Q:  As a founding member of the Garden2Table Committee, which got its start demonstrating recipes at local growers’ markets rather than senior centers, would you please share a memorable anecdote or story of one of those early experiences?

A:  A Santa Ana pueblo resident stopped at our demonstration in Bernalillo on our first day as we were preparing a butternut squash dish (recipe below) I quickly realized that she was very wise and had lived many years when she shared that gardening simply did not allow her to be mentally old (although she certainly appeared physically old), because gardening gave her the opportunity to realize many new hopes and dreams each season in addition to giving her something to look forward to.

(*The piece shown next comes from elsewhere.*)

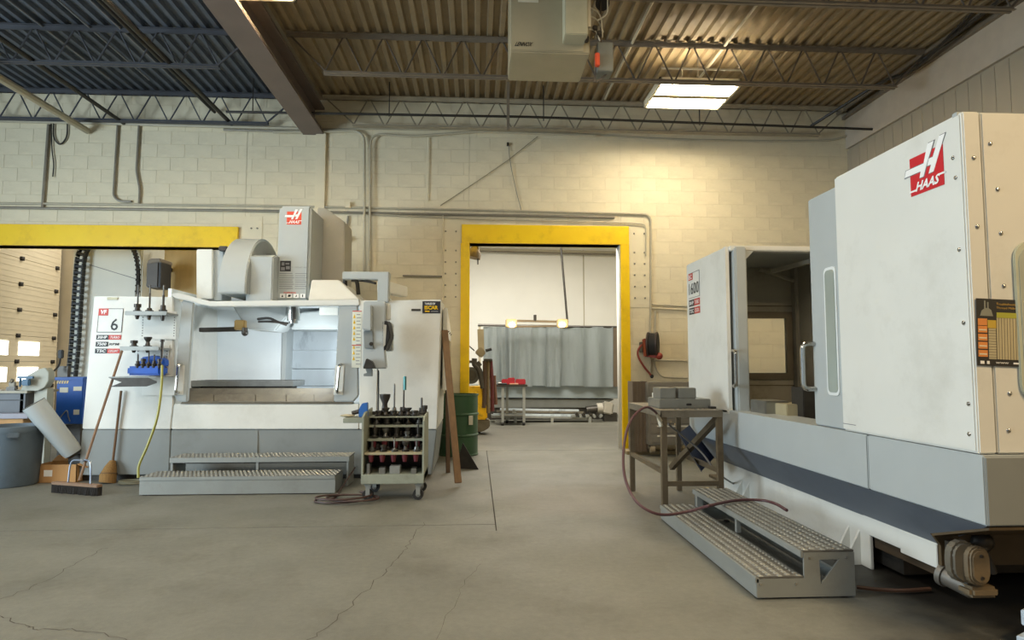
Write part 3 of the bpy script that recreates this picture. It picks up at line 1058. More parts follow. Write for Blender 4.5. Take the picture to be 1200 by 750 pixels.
# spindle head and tool changer arm
part('spindle_head', MB().prism([fp(268, 352, 8.0), fp(338, 352, 8.0), fp(336, 372, 8.0), fp(322, 388, 8.0), fp(289, 386, 8.0)], [p + Vector((0, .5, 0)) for p in (fp(268, 352, 8.0), fp(338, 352, 8.0), fp(336, 372, 8.0), fp(322, 388, 8.0), fp(289, 386, 8.0))], .02), mill_light, mill)
part('spindle_nose', MB().cyl(fp(344, 358, 7.9), fp(344, 376, 7.9), .075, 16).cyl(fp(344, 371, 7.9), fp(344, 379, 7.9), .055, 16), chrome, mill)
part('spindle_core', MB().cyl(fp(344, 356, 7.84), fp(344, 374, 7.84), .028, 12), dark_steel, mill)
part('coolant_block', MB().obox(fp(282, 381, 7.9), (.12, .1, .12), None, .01), mat('brass_block', '#a98a52', .4, metal=.5), mill, label='brass coloured block')
part('tool_in_spindle', MB().cyl(fp(287, 384, 7.85), fp(287, 392, 7.85), .035, 10).sphere(fp(287, 390, 7.85), .04), dark_steel, mill)
part('changer_arm', MB().slab([fp(233, 384, 7.95), fp(280, 383, 7.95), fp(280, 388, 7.95), fp(233, 389, 7.95)], (0, .12, 0), .004), dark_steel, mill)
part('hose_bundle', MB().tube([fp(302, 374, 7.9), fp(315, 373, 7.85), (fp(325, 377, 7.85)), fp(336, 381, 7.9)], .016, 6, smooth=4).tube([fp(303, 377, 7.9), fp(318, 377, 7.85), fp(338, 379, 7.9)], .014, 6, smooth=4), black_pipe, mill)
part('duct', MB().slab([fp(352, 366, 8.3), fp(398, 362, 8.3), fp(398, 386, 8.3), fp(340, 386, 8.3)], (0, .6, 0), .015), mill_light, mill)
part('duct', MB().slab([fp(374, 360, 8.2), fp(396, 360, 8.2), fp(396, 369, 8.2), fp(374, 369, 8.2)], (0, .08, 0), .006), mill_white, mill)
# doors slid apart, each with a raised frame and a bow handle
for pts, hx, hp in (([fp(213, 351), fp(227, 355), fp(219, 471), fp(209, 471), fp(203, 463)], 210, 1), ([fp(397, 357), fp(419, 354), fp(420, 464), fp(414, 471), fp(391, 471)], 397, -1)):
    dr = part('door', MB().slab(pts, (0, .06, 0), .012), mill_light, mill)
    ins = [fp(hx - 4, 428, FY), fp(hx + 7, 428, FY), fp(hx + 5, 463, FY), fp(hx - 6, 463, FY)]
    part('handle_recess', MB().slab(ins, (0, -.012, 0), .005), mill_white, dr)
    a, b = fp(hx + 2, 427, FY - .02), fp(hx - 1, 460, FY - .02)
    part('handle', MB().tube(bend([a + Vector((0, .02, 0)), a + Vector((0, -.06, 0)), b + Vector((0, -.06, 0)), b + Vector((0, .02, 0))], .04), .017, 8), chrome, dr)
# left window leaf edge and top rail
part('top_rail', MB().slab([fp(200, 344, FY - .02), fp(208, 343, FY - .02), fp(246, 353, FY - .02), fp(421, 351, FY - .02), fp(421, 358, FY - .02), (fp(246, 359, FY - .02)), fp(204, 349, FY - .02)], (0, .12, 0), .008), mill_white, mill)
part('door_track', MB().slab([fp(213, 471, FY - .004), fp(413, 471, FY - .004), fp(413, 473.5, FY - .004), fp(211, 473.5, FY - .004)], (0, .1, 0), .003), grime, mill)
part('roof_panel', MB().slab([fp(361, 352, FY + .1), fp(365, 328, FY + .35), fp(397, 328, FY + .35), fp(421, 351, FY + .1)], (0, .9, 0), .01), mill_white, mill)
# tall head cover with emblem and notices
HY = 7.85
A1, A2, A3, A4 = fp(327, 241, HY), fp(365, 241, HY), fp(361, 352, HY), fp(322, 352, HY)
hc = part('head_cover', MB().slab([A1, A2, A3, A4], (0, .95, 0), .03), mill_light, mill)
part('column_cover', MB().slab([fp(372, 243, HY + .62), fp(382, 244, HY + .62), fp(404, 260, HY + .62), fp(403, 352, HY + .62), fp(372, 352, HY + .62)], (0, .5, 0), .012), mat('machine_taupe', '#aaa597', .45, var=.04), mill)
part('column_cover', MB().slab([fp(230, 292, 7.95), fp(249, 292, 7.95), fp(249, 350, 7.95), fp(230, 350, 7.95)], (0, .5, 0), .01), mill_white, mill)
part('column_cover', MB().slab([fp(250, 293, 8.0), fp(262, 293, 8.0), fp(260, 352, 8.0), fp(250, 352, 8.0)], (0, .3, 0), .006), mill_light, mill)
yh = HY - .001
e0, e1 = fp(336, 263, yh), fp(353, 263, yh)
H_emblem(hc, e0, (e1.x - e0.x, 0, 0), (0, 0, fp(340, 248, yh).z - e0.z), orange_logo)
P = fp(328, 318, yh)
uvpoly(hc, 'notice_plate', [rect(0, 1, 0, 1)], P, (.13, 0, 0), (0, 0, .13), ink, .0015)
uvpoly(hc, 'notice_print', [rect(.1, .45, .1, .4), rect(.55, .9, .2, .5), rect(.15, .4, .55, .85), rect(.5, .85, .65, .8)], P, (.13, 0, 0), (0, 0, .13), ink_grey, .003)
lines = []
for k in range(8):
    lines.append(rect(0, .46 + .03 * (k % 3), 1 - k * .13, 1.03 - k * .13))
    lines.append(rect(.55, .96 - .04 * (k % 2), 1 - k * .13, 1.03 - k * .13))
uvpoly(hc, 'notice_print', lines, fp(327, 340, yh), (.34, 0, 0), (0, 0, .2), ink_grey, .0015)
lettering(hc, 'WARNING', fp(332, 344, yh), (.15, 0, 0), (0, 0, .022), orange_logo, bold=.01)
uvpoly(hc, 'warning_sign', [rect(0, .2, 0, 1), rect(.27, .47, 0, 1), rect(.54, .74, 0, 1), rect(.81, 1, 0, 1)], fp(328, 349, yh), (.30, 0, 0), (0, 0, .05), pure_white, .0015)
uvpoly(hc, 'warning_print', [[(.06, .2), (.14, .2), (.10, .8)], [(.31, .25), (.42, .25), (.44, .75), (.33, .8)], [(.60, .2), (.68, .35), (.66, .8)], rect(.88, .92, .2, .8)], fp(328, 349, yh), (.30, 0, 0), (0, 0, .05), ink, .003)
lettering(hc, 'ATC  COOLANT  AXIS', fp(340, 314, yh), (.2, 0, 0), (0, 0, .015), ink_grey)
# carousel drum on the changer
dc = fp(279, 352, 8.25)
dr = .72
zc = fp(279, 281, 8.25).z - dr
dxa, dxb = at(262, 330, Y=7.7).x, at(294, 330, Y=7.7).x
def dshape(x, r):
    return [(x, 8.25 - r, 2.13)] + [(x, 8.25 - r * math.cos(math.pi * k / 24), zc + r * math.sin(math.pi * k / 24)) for k in range(25)] + [(x, 8.25 + r, 2.13)]


drum = part('tool_carousel', MB().prism(dshape(dxa, dr), dshape(dxb, dr), .012), mill_light, mill)
part('carousel_face', MB().prism(dshape(dxb, dr - .03), dshape(dxb + .012, dr - .05)), mill_grey, drum)
part('hub', MB().cyl((dxb, 8.25, zc + .38), (dxb + .05, 8.25, zc + .38), .16, 18), dark_steel, drum)
part('carousel_cover', MB().prism([(dxb - .04, 7.5 + .15, 2.02), (dxb - .04, 7.66, 2.58), (dxb - .04, 7.8, 2.63), (dxb - .04, 8.7, 2.63), (dxb - .04, 8.7, 2.02)], [(at(321, 330, Y=7.7).x, y, z) for y, z in ((7.65, 2.02), (7.66, 2.58), (7.8, 2.63), (8.7, 2.63), (8.7, 2.02))], .015), mill_light, mill)
part('bracket', MB().obox(fp(263, 292, 8.0), (.1, .12, .06), None, .01).obox(fp(262, 340, 7.95), (.12, .05, .03), None, .006), dark_steel, mill)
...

While I had Patricia’s attention I asked if she would share one of her favorite plant-based, easy to prepare, comfort food recipes for a cold February day. She shared the recipe for Roasted Butternut Squash Parmesan.     

ROASTED BUTTERNUT SQUASH PARMESAN

 This recipe can be prepared in an oven using a lightly greased sheet pan or a frying pan. It was also one of the original recipes  that Garden2Table demonstrated at the growers’ markets, and one which was created for demonstration using a variety of recipes. It was demonstrated using an electric frying pan.

 Ingredients

1 medium butternut squash (about 2-½ to 3 pounds), peeled and cut into ½-inch pieces
2 tablespoons extra-virgin olive oil
1-1/2 tablespoons minced garlic (about 4 cloves)
½ teaspoon kosher salt
½ teaspoon Italian seasoning
¼ teaspoon black pepper
1 cup finely shredded Parmesan cheese
1 tablespoon chopped fresh thyme (you can also use basil, cilantro, or parsley)

Directions

  • Heat frying pan to 375 degrees or an oven to 400 degrees for oven roasting.
  • In a large bowl stir together the first six ingredients and ½ cup of the Parmesan Cheese.
  • Spread into a single layer in the frying pan or oven sheet and roast for 10 minutes.
  • Toss squash, sprinkle with remaining cheese, spread it back into an even layer.
  • When squash is tender (about another 10 minutes) sprinkle with thyme and serve.